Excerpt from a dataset

## Begin

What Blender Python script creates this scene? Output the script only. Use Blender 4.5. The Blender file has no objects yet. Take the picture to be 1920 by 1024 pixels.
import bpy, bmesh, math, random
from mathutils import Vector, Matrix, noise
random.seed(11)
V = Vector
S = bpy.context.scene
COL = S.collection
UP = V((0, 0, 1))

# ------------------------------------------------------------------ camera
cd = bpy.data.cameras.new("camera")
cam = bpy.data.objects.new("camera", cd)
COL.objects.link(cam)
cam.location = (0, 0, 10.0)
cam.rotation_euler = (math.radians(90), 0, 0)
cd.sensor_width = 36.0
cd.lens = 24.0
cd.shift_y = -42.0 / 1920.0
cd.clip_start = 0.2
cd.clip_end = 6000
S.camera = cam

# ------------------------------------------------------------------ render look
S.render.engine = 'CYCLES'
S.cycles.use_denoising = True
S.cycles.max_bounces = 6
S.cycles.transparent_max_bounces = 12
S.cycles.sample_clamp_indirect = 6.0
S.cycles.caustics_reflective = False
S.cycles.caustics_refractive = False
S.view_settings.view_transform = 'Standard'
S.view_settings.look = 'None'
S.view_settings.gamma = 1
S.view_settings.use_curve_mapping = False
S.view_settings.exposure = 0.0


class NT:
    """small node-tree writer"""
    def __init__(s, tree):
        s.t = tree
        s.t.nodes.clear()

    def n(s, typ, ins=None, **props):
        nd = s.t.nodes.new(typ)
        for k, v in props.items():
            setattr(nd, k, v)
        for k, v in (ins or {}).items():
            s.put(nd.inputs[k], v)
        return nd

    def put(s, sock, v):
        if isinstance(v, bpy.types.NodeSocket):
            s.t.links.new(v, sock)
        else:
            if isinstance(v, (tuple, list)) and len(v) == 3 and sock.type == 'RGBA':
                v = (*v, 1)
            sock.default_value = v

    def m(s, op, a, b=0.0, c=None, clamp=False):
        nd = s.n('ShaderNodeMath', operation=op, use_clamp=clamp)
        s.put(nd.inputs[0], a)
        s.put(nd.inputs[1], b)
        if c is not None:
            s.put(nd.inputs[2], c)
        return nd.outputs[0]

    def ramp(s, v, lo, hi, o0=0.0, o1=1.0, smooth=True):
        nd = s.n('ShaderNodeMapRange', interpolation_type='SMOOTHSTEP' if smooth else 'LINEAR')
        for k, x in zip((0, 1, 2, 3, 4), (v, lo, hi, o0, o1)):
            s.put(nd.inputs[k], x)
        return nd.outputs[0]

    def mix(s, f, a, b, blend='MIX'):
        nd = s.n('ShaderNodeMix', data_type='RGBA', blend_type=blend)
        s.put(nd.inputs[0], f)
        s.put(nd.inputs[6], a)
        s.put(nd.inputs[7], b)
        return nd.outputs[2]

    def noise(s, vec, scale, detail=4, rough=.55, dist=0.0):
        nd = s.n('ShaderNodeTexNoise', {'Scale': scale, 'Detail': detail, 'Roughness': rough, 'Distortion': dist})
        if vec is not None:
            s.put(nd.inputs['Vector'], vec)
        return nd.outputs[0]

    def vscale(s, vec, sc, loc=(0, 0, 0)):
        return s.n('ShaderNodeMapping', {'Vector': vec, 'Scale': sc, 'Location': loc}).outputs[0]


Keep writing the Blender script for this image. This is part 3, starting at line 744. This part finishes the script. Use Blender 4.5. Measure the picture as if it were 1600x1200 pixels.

## End

WORK INSTRUCTIONS:
Produce an exact copy of every entry above.

RESULT FOR THIS EXERCISE:
What Blender Python script creates this scene? Output the script only. Use Blender 4.5. The Blender file has no objects yet. Take the picture to be 1920 by 1024 pixels.
import bpy, bmesh, math, random
from mathutils import Vector, Matrix, noise
random.seed(11)
V = Vector
S = bpy.context.scene
COL = S.collection
UP = V((0, 0, 1))

# ------------------------------------------------------------------ camera
cd = bpy.data.cameras.new("camera")
cam = bpy.data.objects.new("camera", cd)
COL.objects.link(cam)
cam.location = (0, 0, 10.0)
cam.rotation_euler = (math.radians(90), 0, 0)
cd.sensor_width = 36.0
cd.lens = 24.0
cd.shift_y = -42.0 / 1920.0
cd.clip_start = 0.2
cd.clip_end = 6000
S.camera = cam

# ------------------------------------------------------------------ render look
S.render.engine = 'CYCLES'
S.cycles.use_denoising = True
S.cycles.max_bounces = 6
S.cycles.transparent_max_bounces = 12
S.cycles.sample_clamp_indirect = 6.0
S.cycles.caustics_reflective = False
S.cycles.caustics_refractive = False
S.view_settings.view_transform = 'Standard'
S.view_settings.look = 'None'
S.view_settings.gamma = 1
S.view_settings.use_curve_mapping = False
S.view_settings.exposure = 0.0


class NT:
    """small node-tree writer"""
    def __init__(s, tree):
        s.t = tree
        s.t.nodes.clear()

    def n(s, typ, ins=None, **props):
        nd = s.t.nodes.new(typ)
        for k, v in props.items():
            setattr(nd, k, v)
        for k, v in (ins or {}).items():
            s.put(nd.inputs[k], v)
        return nd

    def put(s, sock, v):
        if isinstance(v, bpy.types.NodeSocket):
            s.t.links.new(v, sock)
        else:
            if isinstance(v, (tuple, list)) and len(v) == 3 and sock.type == 'RGBA':
                v = (*v, 1)
            sock.default_value = v

    def m(s, op, a, b=0.0, c=None, clamp=False):
        nd = s.n('ShaderNodeMath', operation=op, use_clamp=clamp)
        s.put(nd.inputs[0], a)
        s.put(nd.inputs[1], b)
        if c is not None:
            s.put(nd.inputs[2], c)
        return nd.outputs[0]

    def ramp(s, v, lo, hi, o0=0.0, o1=1.0, smooth=True):
        nd = s.n('ShaderNodeMapRange', interpolation_type='SMOOTHSTEP' if smooth else 'LINEAR')
        for k, x in zip((0, 1, 2, 3, 4), (v, lo, hi, o0, o1)):
            s.put(nd.inputs[k], x)
        return nd.outputs[0]

    def mix(s, f, a, b, blend='MIX'):
        nd = s.n('ShaderNodeMix', data_type='RGBA', blend_type=blend)
        s.put(nd.inputs[0], f)
        s.put(nd.inputs[6], a)
        s.put(nd.inputs[7], b)
        return nd.outputs[2]

    def noise(s, vec, scale, detail=4, rough=.55, dist=0.0):
        nd = s.n('ShaderNodeTexNoise', {'Scale': scale, 'Detail': detail, 'Roughness': rough, 'Distortion': dist})
        if vec is not None:
            s.put(nd.inputs['Vector'], vec)
        return nd.outputs[0]

    def vscale(s, vec, sc, loc=(0, 0, 0)):
        return s.n('ShaderNodeMapping', {'Vector': vec, 'Scale': sc, 'Location': loc}).outputs[0]


Keep writing the Blender script for this image. This is part 3, starting at line 744. This part finishes the script. Use Blender 4.5. Measure the picture as if it were 1600x1200 pixels.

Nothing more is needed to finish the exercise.